Yes, they do. But they are not High 3-A (though with something like a black hole, you would theoretically need "infinite durability" in a sense to survive the singularity).

I'm genuinely not sure how you are still confusing "destructive 4-D power on the scale of perhaps a solar system" with "destructive 4-D power on the scale of the entire known universe". Because this is extremely important if determining something's tier.
 
I just don't see the point in differentiating 4-D and 3-D power in this manner. They might as well be one and the same, absurd amounts of energy/mass are fully capable of distorting spacetime so any 3-D universe buster logically possesses colossal 4-D power as well, rendering the distinction moot.


I was under the impression one needed to entirely annihilate a spacetime continuum past, present and future to qualify, but if ripping spacetime is enough we might as well start the scale at 4-D.
 
Jobbo said:
I was under the impression one needed to entirely annihilate a spacetime continuum past, present and future to qualify
For Low 2-C. High 3-A exists pretty much because something isn't quite Low 2-C.
 
But in pretty much any vs thread characters with 4-D power tend to be treated as completely superior by default.

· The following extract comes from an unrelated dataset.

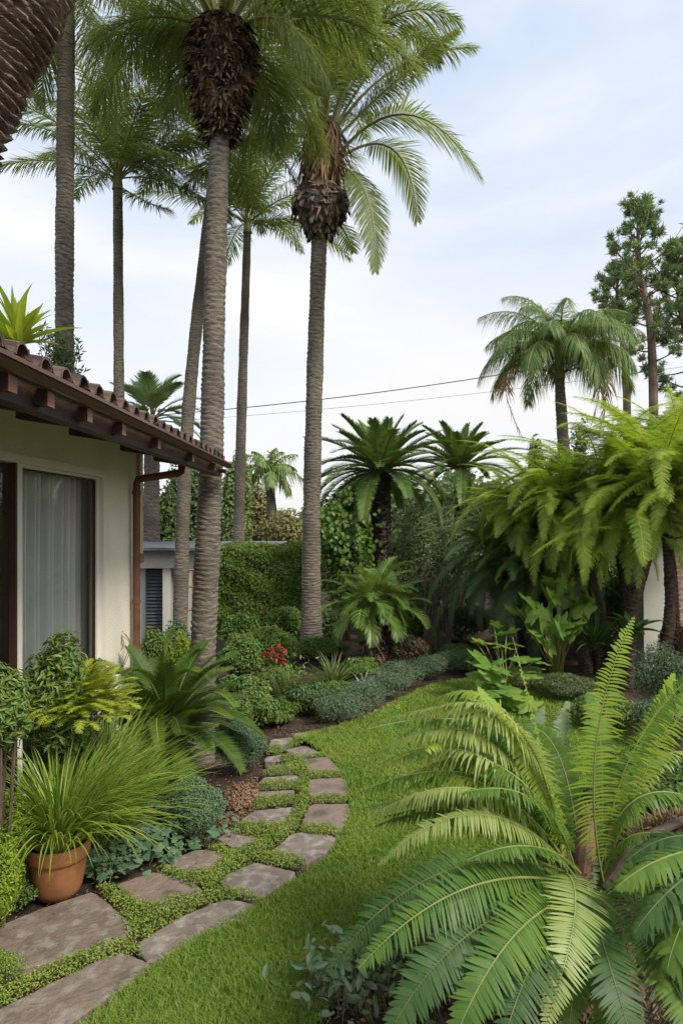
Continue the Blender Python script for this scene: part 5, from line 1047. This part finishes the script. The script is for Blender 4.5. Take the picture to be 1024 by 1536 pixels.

How can they be considered infinitely superior to normal characters when everybody has some level of 4-D power?
 
Because for most 3-D characters, it is entirely negligible, and also limited to the natural and minor warping effects their mass has on space-time. If something is so unfathomably massive that it actually damages space-time, for example, that is orders of magnitude more 4-D power than pretty much anything else 3-D would possess.
 
For even solar system busters the sheer amount of energy would be more than enough to create a sizable black hole, though. There ought to be a note on the tiering system page clarifying that all physical beings have 4 dimensional power unless stated otherwise.
 
It's never going to come up in a fight, though. You can't use your mass to attack some higher-dimensional entity unless you are truly so massive that it damages your space-time continuum and grants you a notable degree of beyond 3-D power.

Fiction doesn't operate on the idea of "everything that is high enough tier 4 can create a black hole" because most things within Tier 4 aren't there because they have enough mass or are a living singularity or something like that. I also guarantee it's extremely rare you'll find characters in fiction who accidently (or even purposefully) create black holes by blowing stuff up unless they are specifically able to alter gravity to such a degree or something of that nature. Most of the time, the attack is more akin to "I can blow this much stuff up" as opposed to "I can replicate the effects of a collapsing star".
 
By the same token, you regularly see higher dimensional characters jobbing to regular beings in fiction, the vast majority of authors don't have the idea of their characters being infinitely superior to one another.
 
Yes. That is why we analyze each instance, and don't treat higher-dimensional characters as inherently superior if they are consistently shown to not actually possess the proper qualifications that they should.

This is of course assuming you mean the way a character is usually portrayed and not some weird outlier.
 
Well, this debate has run its course I think. The other stats ought to scale down too, ie: immeasurable speed, infinite stamina, multiversal range etc.


Another thing I forgot to mention is the fact that they have to evade an incoming star which DMK also wants no part of, so the output of a star is enough to damage them.
 
Yes, everything would scale down. For instance, Multiversal range would become Universal.

I'm pretty sure we don't use stuff like that if everything else blatantly contradicts it. Though "not wanting to be hit with a star" isn't really inconsistent with anyone who isn't DMK...or BHMK. Or characters of their level. It makes sense for guys like regular Sleuth, AD, and PI, is what I'm saying.